Friday, December 28, 2012

I had a good ending to a tough challenge again.

We all get into tough and challenging situations, health issues, reltaionship dramas and so forth. It is up to us to see our way clear to cut through the garbage and illusion and stand up for own light. I have been working on this ability all of this millenium. I was a pleaser for a very long time. I went out of my to make sure it happened. I needed to remember that I needed to be first. It took a long time to come around to that, I thought if it was wrong, somehow I had done it or at the very least could fix it. That got me tangled into things that were not mine to tangle with. I have a hard time giving up or giving in, let alone standing up for myself. Abused as a kid emotionally and physically, I was used to just TAKING it.
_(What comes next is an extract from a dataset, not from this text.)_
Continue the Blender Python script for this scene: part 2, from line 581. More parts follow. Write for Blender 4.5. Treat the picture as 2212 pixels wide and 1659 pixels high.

Well, I met myself again when someone I knew became violent and threatened me and head butted me into the wall. I had been pushed many times and simply walked away or tried to see something light in it. For the second time in my life I stood up for myself and fought back. I said, no more now, leave forever in every way and called for help and help came!! Angels in uniforms who were braver and tougher and stronger than me. Then I went to the next level and moved into my own power. I had given some of that power away a long time ago and taking it back from a loud cursing bully who thinks pushing girls around is ok was what I needed to do. And as soon as physical contact was made, I did it!! I do not recommend that but for me it did the trick, it broke the spell or curse that had kept me cornered. Burn your sage, write your stories and burn them, let it all go now, the day awaits us healthy, happy and loving everything and everyone. Hello new world, we are so glad to meet ya!